Russell Wilson: ‘I Have A Heavy Heart Right Now”

Seattle Seahawks quarterback Russell Wilson, here facing the Green Bay Packers during the playoffs in January this year, says he is “staggered” by events in the US in the aftermath of the murder of George Floyd. Photo/Gregory Shamus/Getty Images North America/Getty Images.

By George Ramsay, CNN

(CNN) — Seattle Seahawks quarterback Russell Wilson says he is “staggered” by events in the U.S. in the aftermath of the murder of George Floyd.

Rather than talk about the NFL with reporters Wednesday, Wilson insisted on speaking about racism in America and how Colin Kaepernick was “trying to do the right thing” through his protests.

Floyd died in Minneapolis on May 25 after being arrested by a police officer, who had pinned him to the ground by kneeling on his neck for several minutes.

Police were called after a store owner believed Floyd had used a counterfeit bill to pay.

The incident has sparked protests across the U.S. and around the world. All four former police officers involved in Floyd’s killing have been charged.

“The reality is that, me as a black person, people are getting murdered on the street, people are getting shot down, and the understanding that it’s not like that for every other race,” Wilson, who led the Seattle Seahawks to victory in Super Bowl XLVIII, told reporters.

“It’s like that in particular for the black community. I think about my stepson, I think about my daughter, I think about our new baby boy on the way. It’s staggering to watch these things happen right in front of our faces.

“So, I have a heavy heart right now. I don’t have all the right answers or anything.”

Wilson revealed an incident when he faced prejudice while in a restaurant in California after winning the Super Bowl in 2014.

“I was at a place to get breakfast,” said Wilson. “I was in line and everything and an older white gentleman told me, ‘That’s not for you.’

“And I said, ‘Huh? Excuse me?’ I thought he was joking at first. My back was kind of turned. I had just come off a Super Bowl and everything else, so if somebody is talking to me that way, you think about [a different] circumstance and how people talk to you.

“In that moment, I really went back to being young and not putting my hands in my pocket and that experience. That was a heavy moment for me right there. I was like, man, this is really still real, and I’m on the West Coast. This is really real right now.”

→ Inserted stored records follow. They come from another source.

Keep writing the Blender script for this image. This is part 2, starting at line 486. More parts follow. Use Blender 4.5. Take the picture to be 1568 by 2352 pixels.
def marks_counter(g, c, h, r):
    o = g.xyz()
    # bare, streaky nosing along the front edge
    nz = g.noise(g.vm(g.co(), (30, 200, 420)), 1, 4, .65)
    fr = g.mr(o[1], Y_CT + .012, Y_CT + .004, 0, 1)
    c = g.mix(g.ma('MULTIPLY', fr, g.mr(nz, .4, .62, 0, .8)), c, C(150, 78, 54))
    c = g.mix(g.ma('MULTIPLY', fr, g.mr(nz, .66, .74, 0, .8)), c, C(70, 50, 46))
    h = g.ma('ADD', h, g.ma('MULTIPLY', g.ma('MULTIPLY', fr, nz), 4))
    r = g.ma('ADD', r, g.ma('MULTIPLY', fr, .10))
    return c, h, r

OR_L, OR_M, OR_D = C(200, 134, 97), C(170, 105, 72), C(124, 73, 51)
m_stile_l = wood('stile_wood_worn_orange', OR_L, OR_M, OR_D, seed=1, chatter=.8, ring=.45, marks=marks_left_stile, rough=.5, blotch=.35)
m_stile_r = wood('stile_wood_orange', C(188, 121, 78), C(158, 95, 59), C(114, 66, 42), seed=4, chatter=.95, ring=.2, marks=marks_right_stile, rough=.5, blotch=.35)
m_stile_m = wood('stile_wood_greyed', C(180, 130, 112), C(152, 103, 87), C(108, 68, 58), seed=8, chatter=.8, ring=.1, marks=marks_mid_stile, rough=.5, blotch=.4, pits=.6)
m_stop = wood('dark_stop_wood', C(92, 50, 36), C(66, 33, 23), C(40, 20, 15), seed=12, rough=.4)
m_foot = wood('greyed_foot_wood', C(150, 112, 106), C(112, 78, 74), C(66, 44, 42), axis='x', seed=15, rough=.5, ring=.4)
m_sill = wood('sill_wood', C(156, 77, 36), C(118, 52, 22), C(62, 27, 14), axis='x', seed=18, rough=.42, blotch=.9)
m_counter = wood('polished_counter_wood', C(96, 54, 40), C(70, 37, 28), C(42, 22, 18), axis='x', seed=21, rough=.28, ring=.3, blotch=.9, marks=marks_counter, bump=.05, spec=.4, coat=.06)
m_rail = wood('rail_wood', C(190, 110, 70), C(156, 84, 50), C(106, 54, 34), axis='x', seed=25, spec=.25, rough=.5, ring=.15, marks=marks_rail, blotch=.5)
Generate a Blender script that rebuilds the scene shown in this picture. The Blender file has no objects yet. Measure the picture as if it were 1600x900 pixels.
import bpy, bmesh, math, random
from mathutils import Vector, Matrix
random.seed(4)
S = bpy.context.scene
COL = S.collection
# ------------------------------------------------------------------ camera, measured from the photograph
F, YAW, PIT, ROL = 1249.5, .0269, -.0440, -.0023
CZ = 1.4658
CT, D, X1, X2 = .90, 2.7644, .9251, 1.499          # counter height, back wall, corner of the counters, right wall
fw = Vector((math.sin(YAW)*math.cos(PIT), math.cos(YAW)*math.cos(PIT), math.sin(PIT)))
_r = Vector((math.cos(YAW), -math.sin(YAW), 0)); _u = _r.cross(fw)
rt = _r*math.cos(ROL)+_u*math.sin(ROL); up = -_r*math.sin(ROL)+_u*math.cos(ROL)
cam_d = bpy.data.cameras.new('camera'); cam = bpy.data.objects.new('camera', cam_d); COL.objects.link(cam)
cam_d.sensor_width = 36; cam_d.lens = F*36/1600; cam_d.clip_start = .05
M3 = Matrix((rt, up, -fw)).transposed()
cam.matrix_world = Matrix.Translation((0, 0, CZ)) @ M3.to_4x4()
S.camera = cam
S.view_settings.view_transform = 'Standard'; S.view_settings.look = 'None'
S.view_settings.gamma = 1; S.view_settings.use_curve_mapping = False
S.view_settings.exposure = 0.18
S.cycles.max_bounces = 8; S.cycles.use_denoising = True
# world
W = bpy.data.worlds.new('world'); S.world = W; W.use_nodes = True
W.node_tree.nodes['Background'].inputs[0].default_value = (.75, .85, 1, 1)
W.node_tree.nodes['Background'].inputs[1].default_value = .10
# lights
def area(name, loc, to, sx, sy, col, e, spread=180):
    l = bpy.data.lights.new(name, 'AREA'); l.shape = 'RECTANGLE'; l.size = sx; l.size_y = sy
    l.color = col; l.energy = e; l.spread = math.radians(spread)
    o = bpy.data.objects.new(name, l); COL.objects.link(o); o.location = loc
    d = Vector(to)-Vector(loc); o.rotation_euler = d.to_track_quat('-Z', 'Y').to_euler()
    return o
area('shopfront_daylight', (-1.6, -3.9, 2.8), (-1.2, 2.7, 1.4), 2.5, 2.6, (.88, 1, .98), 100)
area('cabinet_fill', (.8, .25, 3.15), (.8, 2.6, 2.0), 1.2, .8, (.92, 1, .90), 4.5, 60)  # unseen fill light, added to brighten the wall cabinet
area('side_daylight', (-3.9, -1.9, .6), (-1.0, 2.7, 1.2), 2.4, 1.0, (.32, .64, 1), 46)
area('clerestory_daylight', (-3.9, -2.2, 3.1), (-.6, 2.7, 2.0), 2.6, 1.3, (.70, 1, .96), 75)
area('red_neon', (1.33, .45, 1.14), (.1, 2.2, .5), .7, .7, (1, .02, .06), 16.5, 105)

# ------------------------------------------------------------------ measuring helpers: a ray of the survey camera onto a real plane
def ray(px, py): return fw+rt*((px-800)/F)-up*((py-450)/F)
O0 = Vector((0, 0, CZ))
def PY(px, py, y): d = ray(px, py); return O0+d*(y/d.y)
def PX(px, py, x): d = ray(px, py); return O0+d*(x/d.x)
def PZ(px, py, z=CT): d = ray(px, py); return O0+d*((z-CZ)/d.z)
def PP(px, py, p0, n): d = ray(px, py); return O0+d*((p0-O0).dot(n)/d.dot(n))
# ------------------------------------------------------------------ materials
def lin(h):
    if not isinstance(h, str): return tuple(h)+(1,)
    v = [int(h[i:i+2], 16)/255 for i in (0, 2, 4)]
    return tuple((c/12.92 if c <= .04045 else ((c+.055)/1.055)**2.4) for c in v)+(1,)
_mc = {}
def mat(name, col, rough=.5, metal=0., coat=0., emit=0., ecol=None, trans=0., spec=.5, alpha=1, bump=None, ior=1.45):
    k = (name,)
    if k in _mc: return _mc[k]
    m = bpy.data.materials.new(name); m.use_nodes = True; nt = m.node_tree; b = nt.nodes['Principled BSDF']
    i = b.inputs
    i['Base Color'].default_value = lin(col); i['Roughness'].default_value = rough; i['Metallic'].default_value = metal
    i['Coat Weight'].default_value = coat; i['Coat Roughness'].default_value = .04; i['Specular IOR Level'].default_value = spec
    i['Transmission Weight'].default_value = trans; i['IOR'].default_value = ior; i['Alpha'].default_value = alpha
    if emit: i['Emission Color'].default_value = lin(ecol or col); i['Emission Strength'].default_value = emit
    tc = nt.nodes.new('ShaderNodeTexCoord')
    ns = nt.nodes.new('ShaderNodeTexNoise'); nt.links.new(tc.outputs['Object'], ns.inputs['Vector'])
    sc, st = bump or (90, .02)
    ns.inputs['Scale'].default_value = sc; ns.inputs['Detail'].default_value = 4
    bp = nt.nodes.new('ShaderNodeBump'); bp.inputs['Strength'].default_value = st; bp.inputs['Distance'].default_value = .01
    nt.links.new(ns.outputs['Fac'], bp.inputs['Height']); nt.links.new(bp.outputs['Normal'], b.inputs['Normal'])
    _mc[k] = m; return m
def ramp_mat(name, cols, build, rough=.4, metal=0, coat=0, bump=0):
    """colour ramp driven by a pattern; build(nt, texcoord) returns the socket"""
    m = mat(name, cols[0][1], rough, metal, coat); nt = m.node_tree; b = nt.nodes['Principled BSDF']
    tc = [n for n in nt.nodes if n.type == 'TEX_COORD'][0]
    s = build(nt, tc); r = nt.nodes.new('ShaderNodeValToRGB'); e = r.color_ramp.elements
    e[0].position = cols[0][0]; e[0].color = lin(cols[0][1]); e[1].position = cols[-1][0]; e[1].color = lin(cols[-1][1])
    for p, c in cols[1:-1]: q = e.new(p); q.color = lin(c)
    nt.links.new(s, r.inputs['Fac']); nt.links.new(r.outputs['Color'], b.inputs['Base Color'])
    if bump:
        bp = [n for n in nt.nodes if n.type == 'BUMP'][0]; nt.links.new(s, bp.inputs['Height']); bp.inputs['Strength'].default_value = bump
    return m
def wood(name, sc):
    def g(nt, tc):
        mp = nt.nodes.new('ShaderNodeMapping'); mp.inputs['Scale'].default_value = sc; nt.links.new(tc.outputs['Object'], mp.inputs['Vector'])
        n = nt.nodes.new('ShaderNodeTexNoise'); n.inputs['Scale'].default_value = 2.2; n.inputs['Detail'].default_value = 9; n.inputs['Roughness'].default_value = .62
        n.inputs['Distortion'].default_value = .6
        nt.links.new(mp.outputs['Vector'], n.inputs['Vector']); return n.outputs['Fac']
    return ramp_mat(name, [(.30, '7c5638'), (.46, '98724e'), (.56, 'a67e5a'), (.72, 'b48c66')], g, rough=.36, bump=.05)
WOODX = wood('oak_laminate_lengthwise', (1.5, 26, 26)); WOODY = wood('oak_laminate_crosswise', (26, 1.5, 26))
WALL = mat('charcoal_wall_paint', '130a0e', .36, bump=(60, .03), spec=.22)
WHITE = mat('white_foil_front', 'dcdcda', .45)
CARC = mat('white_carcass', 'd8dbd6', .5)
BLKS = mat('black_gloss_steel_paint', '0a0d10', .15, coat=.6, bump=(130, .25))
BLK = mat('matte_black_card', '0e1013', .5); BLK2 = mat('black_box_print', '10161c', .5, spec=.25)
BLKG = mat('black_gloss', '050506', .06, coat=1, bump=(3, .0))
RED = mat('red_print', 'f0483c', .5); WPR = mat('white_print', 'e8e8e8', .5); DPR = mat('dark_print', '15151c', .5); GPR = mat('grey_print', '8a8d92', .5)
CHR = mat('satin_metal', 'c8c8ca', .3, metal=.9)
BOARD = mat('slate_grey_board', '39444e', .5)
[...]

Wilson also spoke of former San Francisco 49ers quarterback Colin Kaepernick who began protesting against police brutality in 2016, by taking a knee during the national anthem before NFL games. Kaepernick has been unsigned by a team since 2017.

“The reality is that Colin was trying to symbolize the oppression that was going on in America and that has been going on for 400 years,” said Wilson.

“The reality is what Colin was trying to do was he was trying to do the right thing, trying to stand up figuratively, for what has been going on for America … The reality is that we all need to help, we all need to find our own ways of how we’re going to love and how we’re going to make a difference.

“And everybody may do it differently. I don’t know what everybody is going to do and how they’re going to do it, but it’s calling for people to understand what’s really going on.”

Memorial services in Floyd’s honor will be held in Minnesota, Texas and North Carolina over the next five days, with the Minneapolis service held Thursday.